David Davis himself cited in his resignation letter his frustration at “the progressive dilution of what I thought was a firm Chequers agreement in February”. That loss of trust led him to quit, and it is spreading to others for understandable reasons. She supposedly wasn’t going to move before, but then she did. Now she assures the nation that she won’t shift again, but this time more than a few are thinking: “Fool me once…”
Conservative MPs’ trust in the Prime Minister is particularly threatened by the row over exactly how long she had been preparing this new policy, and in particular the ‘common rulebook’, even behind the backs of her own ministers.
Steve Baker makes a persuasive case in the Sunday Telegraph that “it must be the case that for months large sections of the Government were working on the Chequers plan” and therefore “Dexeu is effectively a Potemkin structure to represent what the Cabinet Office Europe unit was doing for the Prime Minister”. Robin Walker, who has been a DEXEU minister since the department was created, was only willing to say on the Sunday Politics that he knew of the proposal “after the Chequers meeting”.
Junior ministers are often told less than Cabinet ministers, of course, but in the Sunday Times Tim Shipman reports that:
‘Friends say the prime minister effectively lied to David Davis’s face on the Wednesday before the Chequers showdown when she denied the existence of a “third way” document on customs, which her aides had briefed the media about.
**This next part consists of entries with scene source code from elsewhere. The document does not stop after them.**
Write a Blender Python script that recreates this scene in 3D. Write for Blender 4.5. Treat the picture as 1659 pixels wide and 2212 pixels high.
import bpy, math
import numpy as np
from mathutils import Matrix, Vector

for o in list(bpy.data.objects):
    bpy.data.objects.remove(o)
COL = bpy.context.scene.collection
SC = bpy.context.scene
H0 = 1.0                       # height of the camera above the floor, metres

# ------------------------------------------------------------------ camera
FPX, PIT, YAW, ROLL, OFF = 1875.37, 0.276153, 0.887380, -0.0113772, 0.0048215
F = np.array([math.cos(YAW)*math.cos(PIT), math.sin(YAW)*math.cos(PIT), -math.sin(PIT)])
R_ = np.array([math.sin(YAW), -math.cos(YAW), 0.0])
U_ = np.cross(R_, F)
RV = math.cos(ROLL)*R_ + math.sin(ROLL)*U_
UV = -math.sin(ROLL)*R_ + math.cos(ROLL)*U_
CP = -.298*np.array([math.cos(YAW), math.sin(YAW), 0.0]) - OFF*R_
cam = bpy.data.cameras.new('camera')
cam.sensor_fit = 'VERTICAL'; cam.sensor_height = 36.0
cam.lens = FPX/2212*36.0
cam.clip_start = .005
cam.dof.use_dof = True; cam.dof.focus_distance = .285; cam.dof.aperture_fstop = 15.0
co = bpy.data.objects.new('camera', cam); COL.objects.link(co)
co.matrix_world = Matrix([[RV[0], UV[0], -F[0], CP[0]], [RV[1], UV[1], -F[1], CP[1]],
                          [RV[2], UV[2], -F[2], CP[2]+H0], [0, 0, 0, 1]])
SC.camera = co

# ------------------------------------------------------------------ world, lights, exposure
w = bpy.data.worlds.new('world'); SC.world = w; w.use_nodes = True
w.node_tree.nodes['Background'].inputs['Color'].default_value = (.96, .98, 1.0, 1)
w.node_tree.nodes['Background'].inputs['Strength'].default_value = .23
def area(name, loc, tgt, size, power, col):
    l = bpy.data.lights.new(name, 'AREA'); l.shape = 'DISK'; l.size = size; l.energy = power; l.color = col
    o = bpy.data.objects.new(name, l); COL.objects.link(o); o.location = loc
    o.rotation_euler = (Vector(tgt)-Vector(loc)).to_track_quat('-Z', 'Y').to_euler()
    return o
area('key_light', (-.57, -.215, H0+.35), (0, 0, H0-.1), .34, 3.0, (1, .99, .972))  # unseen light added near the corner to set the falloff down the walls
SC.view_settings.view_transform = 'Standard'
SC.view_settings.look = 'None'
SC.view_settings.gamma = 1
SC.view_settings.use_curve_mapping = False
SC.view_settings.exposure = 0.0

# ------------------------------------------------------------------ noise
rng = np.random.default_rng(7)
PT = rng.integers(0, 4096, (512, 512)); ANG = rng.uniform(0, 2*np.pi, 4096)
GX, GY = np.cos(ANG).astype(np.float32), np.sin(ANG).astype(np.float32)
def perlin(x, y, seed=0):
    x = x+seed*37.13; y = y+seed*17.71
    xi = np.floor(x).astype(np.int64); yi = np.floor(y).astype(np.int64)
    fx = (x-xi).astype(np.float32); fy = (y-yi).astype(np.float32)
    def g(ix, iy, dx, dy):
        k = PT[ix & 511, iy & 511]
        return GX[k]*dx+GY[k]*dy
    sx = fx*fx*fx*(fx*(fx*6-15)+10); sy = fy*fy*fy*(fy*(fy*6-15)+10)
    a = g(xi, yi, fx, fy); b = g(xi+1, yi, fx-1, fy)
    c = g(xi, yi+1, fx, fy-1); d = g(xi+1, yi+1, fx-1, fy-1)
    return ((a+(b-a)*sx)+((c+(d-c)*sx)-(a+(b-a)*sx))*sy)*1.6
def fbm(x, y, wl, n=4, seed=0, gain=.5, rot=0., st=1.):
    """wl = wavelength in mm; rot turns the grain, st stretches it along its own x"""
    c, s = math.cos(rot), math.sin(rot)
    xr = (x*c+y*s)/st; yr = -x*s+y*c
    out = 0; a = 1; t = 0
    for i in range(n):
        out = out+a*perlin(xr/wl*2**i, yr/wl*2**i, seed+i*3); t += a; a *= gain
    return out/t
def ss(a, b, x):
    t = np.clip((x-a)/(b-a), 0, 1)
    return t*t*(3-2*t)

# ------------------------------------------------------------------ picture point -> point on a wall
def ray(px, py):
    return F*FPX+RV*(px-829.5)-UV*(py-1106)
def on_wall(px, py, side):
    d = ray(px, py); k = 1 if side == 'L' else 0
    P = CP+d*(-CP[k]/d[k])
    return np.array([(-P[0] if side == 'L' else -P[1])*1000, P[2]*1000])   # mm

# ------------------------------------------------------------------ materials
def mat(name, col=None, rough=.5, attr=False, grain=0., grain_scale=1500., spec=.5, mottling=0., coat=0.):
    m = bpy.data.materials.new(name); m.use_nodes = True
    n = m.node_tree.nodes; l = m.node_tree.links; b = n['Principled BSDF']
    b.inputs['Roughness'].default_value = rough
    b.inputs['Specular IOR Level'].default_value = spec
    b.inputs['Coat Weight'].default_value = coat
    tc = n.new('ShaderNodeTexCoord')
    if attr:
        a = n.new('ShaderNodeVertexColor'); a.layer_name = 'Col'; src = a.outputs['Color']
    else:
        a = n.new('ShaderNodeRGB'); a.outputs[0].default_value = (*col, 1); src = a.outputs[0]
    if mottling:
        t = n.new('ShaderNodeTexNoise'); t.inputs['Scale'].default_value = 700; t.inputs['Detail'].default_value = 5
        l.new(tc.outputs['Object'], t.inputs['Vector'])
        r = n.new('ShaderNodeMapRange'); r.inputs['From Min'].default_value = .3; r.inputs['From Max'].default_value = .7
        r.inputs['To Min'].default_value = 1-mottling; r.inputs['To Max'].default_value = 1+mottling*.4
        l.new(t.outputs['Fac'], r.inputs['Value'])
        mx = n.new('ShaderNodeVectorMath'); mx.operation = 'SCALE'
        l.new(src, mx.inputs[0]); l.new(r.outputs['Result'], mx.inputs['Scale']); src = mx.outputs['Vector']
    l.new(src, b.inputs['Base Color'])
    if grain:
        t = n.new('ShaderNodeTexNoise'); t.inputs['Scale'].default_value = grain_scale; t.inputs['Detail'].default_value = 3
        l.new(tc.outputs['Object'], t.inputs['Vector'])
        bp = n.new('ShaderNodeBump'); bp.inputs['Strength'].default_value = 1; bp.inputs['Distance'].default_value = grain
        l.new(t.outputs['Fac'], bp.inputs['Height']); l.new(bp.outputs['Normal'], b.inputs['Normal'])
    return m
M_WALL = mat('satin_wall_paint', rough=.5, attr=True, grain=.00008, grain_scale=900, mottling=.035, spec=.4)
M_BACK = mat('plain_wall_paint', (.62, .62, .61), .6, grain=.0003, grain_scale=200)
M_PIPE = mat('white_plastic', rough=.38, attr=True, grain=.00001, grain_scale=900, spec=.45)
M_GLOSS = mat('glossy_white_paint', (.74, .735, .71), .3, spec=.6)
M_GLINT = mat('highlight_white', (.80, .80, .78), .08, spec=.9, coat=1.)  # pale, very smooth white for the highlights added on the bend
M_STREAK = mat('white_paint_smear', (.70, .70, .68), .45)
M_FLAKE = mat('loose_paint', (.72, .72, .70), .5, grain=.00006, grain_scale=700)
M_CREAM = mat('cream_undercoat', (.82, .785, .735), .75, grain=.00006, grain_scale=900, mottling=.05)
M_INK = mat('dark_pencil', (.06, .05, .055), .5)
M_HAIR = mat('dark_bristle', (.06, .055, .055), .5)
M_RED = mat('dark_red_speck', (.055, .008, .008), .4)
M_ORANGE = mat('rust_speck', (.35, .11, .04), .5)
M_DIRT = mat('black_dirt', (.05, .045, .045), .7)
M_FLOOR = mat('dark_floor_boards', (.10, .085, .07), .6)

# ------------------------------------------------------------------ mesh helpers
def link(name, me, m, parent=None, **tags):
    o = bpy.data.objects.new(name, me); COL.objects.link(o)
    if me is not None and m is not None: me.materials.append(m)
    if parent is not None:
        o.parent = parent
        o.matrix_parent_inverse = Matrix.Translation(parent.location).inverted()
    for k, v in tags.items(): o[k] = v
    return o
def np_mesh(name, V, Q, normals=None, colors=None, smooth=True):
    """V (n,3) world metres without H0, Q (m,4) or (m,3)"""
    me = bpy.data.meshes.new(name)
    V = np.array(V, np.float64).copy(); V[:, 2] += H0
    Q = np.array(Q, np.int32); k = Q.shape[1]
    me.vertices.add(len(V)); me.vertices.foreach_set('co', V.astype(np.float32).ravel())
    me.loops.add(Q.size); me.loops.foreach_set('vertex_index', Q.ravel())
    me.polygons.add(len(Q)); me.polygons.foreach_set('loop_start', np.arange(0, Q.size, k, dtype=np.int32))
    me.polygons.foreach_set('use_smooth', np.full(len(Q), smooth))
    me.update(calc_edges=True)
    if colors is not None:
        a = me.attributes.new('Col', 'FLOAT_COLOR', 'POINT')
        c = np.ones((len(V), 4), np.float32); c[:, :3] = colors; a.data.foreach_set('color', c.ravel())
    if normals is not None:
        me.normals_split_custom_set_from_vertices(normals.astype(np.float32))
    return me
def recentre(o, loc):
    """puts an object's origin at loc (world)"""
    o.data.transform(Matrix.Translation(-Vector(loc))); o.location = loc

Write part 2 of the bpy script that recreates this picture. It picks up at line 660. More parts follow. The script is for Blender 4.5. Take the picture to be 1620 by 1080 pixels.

When it appeared the next day, Davis realised his own civil servants in the Department for Exiting the European Union had been working behind his back to draw up a shadow policy.’
That’s the account told by friends of Davis, but Downing Street might see it differently. So it was reasonable for Marr to ask May directly:
“When did former Brexit Secretary David Davis know about the common rulebook? When did he know?”
The answer was less than precise:
“We have been…I have been talking with David Davis about the approach that we should be taking for some time.”
So Marr tried again:
AM: “I asked a very specific question. When did he know about the common rulebook?”
TM: “He knew…we have been talking about this for some time. But Andrew, you haven’t allowed me…”
and she then changed the subject to the reasons for her change of policy.
The Prime Minister’s visible inability to reply to these concerns with a simple answer, something like “Oh, he knew from the outset, we were totally open with him about it”, rather speaks for itself. For some period of time – long enough to consider, decide and then design this new policy – things apparently were as Baker suggests: the Prime Minister and the Cabinet Office developed a shadow policy out of sight of the DEXEU ministers, presumably because they knew they would find it unacceptable.
It isn’t hard to see the impact that has on the relationships she needs if her strategy is to have a future. Baker says he is “pretty sore” about his experience at Downing Street’s hands, and many other Leavers will feel the same on his behalf. Unfortunately for the Prime Minister, the next step in her plan rests on her ability to retain the trust of her MPs, her Party and Conservative voters – just at the very moment when she has caused them to question whether they were wrong to trust her in the first place.